>>>

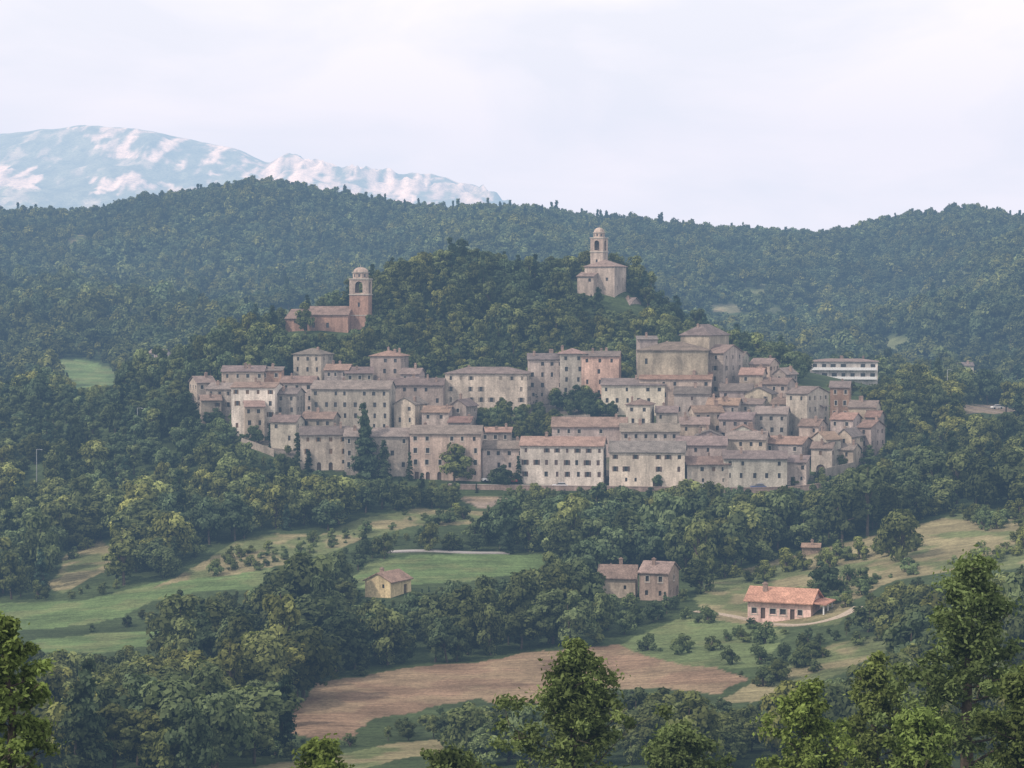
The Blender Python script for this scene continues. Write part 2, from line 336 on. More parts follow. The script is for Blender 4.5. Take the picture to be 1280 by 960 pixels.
def gn_scatter(name,P,S,R_,I):
    me=bpy.data.meshes.new(name); P=np.asarray(P,np.float32); me.vertices.add(len(P)); me.vertices.foreach_set('co',P.ravel())
    a=me.attributes.new("tscale",'FLOAT_VECTOR','POINT'); a.data.foreach_set('vector',np.asarray(S,np.float32).ravel())
    a=me.attributes.new("trot",'FLOAT_VECTOR','POINT'); a.data.foreach_set('vector',np.asarray(R_,np.float32).ravel())
    a=me.attributes.new("tidx",'INT','POINT'); a.data.foreach_set('value',np.asarray(I,np.int32))
    me.update()
    ob=bpy.data.objects.new(name,me); sc.collection.objects.link(ob)
    ng=bpy.data.node_groups.new(name+"_scatter",'GeometryNodeTree')
    ng.interface.new_socket("Geometry",in_out='INPUT',socket_type='NodeSocketGeometry'); ng.interface.new_socket("Geometry",in_out='OUTPUT',socket_type='NodeSocketGeometry')
    gi=ng.nodes.new('NodeGroupInput'); go=ng.nodes.new('NodeGroupOutput'); ip=ng.nodes.new('GeometryNodeInstanceOnPoints'); ci=ng.nodes.new('GeometryNodeCollectionInfo')
    ci.inputs[0].default_value=pc; ci.inputs['Separate Children'].default_value=True; ci.inputs['Reset Children'].default_value=True
    def na(nm,t):
        n=ng.nodes.new('GeometryNodeInputNamedAttribute'); n.data_type=t; n.inputs['Name'].default_value=nm
        return [x for x in n.outputs if x.enabled and x.name=='Attribute'][0]
    L=ng.links.new
    L(gi.outputs[0],ip.inputs['Points']); L(ci.outputs[0],ip.inputs['Instance']); ip.inputs['Pick Instance'].default_value=True
    L(na("tidx",'INT'),ip.inputs['Instance Index']); L(na("trot",'FLOAT_VECTOR'),ip.inputs['Rotation']); L(na("tscale",'FLOAT_VECTOR'),ip.inputs['Scale']); L(ip.outputs[0],go.inputs[0])
    md=ob.modifiers.new("scatter",'NODES'); md.node_group=ng; return ob
# ------------------------------------------------------------------ mesh builder for buildings
class MB:
    def __init__(s): s.v=[];s.f=[]
    def poly(s,*pts):
        o=len(s.v); s.v+= [tuple(p) for p in pts]; s.f.append(tuple(range(o,o+len(pts))))
    def box(s,x0,x1,y0,y1,z0,z1):
        a=[(x0,y0,z0),(x1,y0,z0),(x1,y1,z0),(x0,y1,z0),(x0,y0,z1),(x1,y0,z1),(x1,y1,z1),(x0,y1,z1)]
        o=len(s.v); s.v+=a
        for f in ((3,2,1,0),(4,5,6,7),(0,1,5,4),(1,2,6,5),(2,3,7,6),(3,0,4,7)): s.f.append(tuple(i+o for i in f))
    def prism(s,cx,cy,r0,r1,z0,z1,n=8,rot=0,cap=True):
        o=len(s.v)
        for r,z in ((r0,z0),(r1,z1)):
            for k in range(n):
                t=rot+2*math.pi*k/n; s.v.append((cx+r*math.cos(t),cy+r*math.sin(t),z))
        for k in range(n): s.f.append((o+k,o+(k+1)%n,o+n+(k+1)%n,o+n+k))
        if cap: s.f.append(tuple(o+n+k for k in range(n)));s.f.append(tuple(o+n-1-k for k in range(n)))
    def obj(s,name,parent,m,color=None,smooth=False):
        if not s.v: return None
        me=bpy.data.meshes.new(name); me.from_pydata(s.v,[],s.f); me.materials.append(m); me.update()
        ob=bpy.data.objects.new(name,me); sc.collection.objects.link(ob)
        if parent: ob.parent=parent
        if color: ob.color=(*color,1)
        return ob
RNG=random.Random(5)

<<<

▶ [Short problem]: Reproduce the material above in full, exactly, with no images.

▶ [The response]:
The Blender Python script for this scene continues. Write part 2, from line 336 on. More parts follow. The script is for Blender 4.5. Take the picture to be 1280 by 960 pixels.
def gn_scatter(name,P,S,R_,I):
    me=bpy.data.meshes.new(name); P=np.asarray(P,np.float32); me.vertices.add(len(P)); me.vertices.foreach_set('co',P.ravel())
    a=me.attributes.new("tscale",'FLOAT_VECTOR','POINT'); a.data.foreach_set('vector',np.asarray(S,np.float32).ravel())
    a=me.attributes.new("trot",'FLOAT_VECTOR','POINT'); a.data.foreach_set('vector',np.asarray(R_,np.float32).ravel())
    a=me.attributes.new("tidx",'INT','POINT'); a.data.foreach_set('value',np.asarray(I,np.int32))
    me.update()
    ob=bpy.data.objects.new(name,me); sc.collection.objects.link(ob)
    ng=bpy.data.node_groups.new(name+"_scatter",'GeometryNodeTree')
    ng.interface.new_socket("Geometry",in_out='INPUT',socket_type='NodeSocketGeometry'); ng.interface.new_socket("Geometry",in_out='OUTPUT',socket_type='NodeSocketGeometry')
    gi=ng.nodes.new('NodeGroupInput'); go=ng.nodes.new('NodeGroupOutput'); ip=ng.nodes.new('GeometryNodeInstanceOnPoints'); ci=ng.nodes.new('GeometryNodeCollectionInfo')
    ci.inputs[0].default_value=pc; ci.inputs['Separate Children'].default_value=True; ci.inputs['Reset Children'].default_value=True
    def na(nm,t):
        n=ng.nodes.new('GeometryNodeInputNamedAttribute'); n.data_type=t; n.inputs['Name'].default_value=nm
        return [x for x in n.outputs if x.enabled and x.name=='Attribute'][0]
    L=ng.links.new
    L(gi.outputs[0],ip.inputs['Points']); L(ci.outputs[0],ip.inputs['Instance']); ip.inputs['Pick Instance'].default_value=True
    L(na("tidx",'INT'),ip.inputs['Instance Index']); L(na("trot",'FLOAT_VECTOR'),ip.inputs['Rotation']); L(na("tscale",'FLOAT_VECTOR'),ip.inputs['Scale']); L(ip.outputs[0],go.inputs[0])
    md=ob.modifiers.new("scatter",'NODES'); md.node_group=ng; return ob
# ------------------------------------------------------------------ mesh builder for buildings
class MB:
    def __init__(s): s.v=[];s.f=[]
    def poly(s,*pts):
        o=len(s.v); s.v+= [tuple(p) for p in pts]; s.f.append(tuple(range(o,o+len(pts))))
    def box(s,x0,x1,y0,y1,z0,z1):
        a=[(x0,y0,z0),(x1,y0,z0),(x1,y1,z0),(x0,y1,z0),(x0,y0,z1),(x1,y0,z1),(x1,y1,z1),(x0,y1,z1)]
        o=len(s.v); s.v+=a
        for f in ((3,2,1,0),(4,5,6,7),(0,1,5,4),(1,2,6,5),(2,3,7,6),(3,0,4,7)): s.f.append(tuple(i+o for i in f))
    def prism(s,cx,cy,r0,r1,z0,z1,n=8,rot=0,cap=True):
        o=len(s.v)
        for r,z in ((r0,z0),(r1,z1)):
            for k in range(n):
                t=rot+2*math.pi*k/n; s.v.append((cx+r*math.cos(t),cy+r*math.sin(t),z))
        for k in range(n): s.f.append((o+k,o+(k+1)%n,o+n+(k+1)%n,o+n+k))
        if cap: s.f.append(tuple(o+n+k for k in range(n)));s.f.append(tuple(o+n-1-k for k in range(n)))
    def obj(s,name,parent,m,color=None,smooth=False):
        if not s.v: return None
        me=bpy.data.meshes.new(name); me.from_pydata(s.v,[],s.f); me.materials.append(m); me.update()
        ob=bpy.data.objects.new(name,me); sc.collection.objects.link(ob)
        if parent: ob.parent=parent
        if color: ob.color=(*color,1)
        return ob
RNG=random.Random(5)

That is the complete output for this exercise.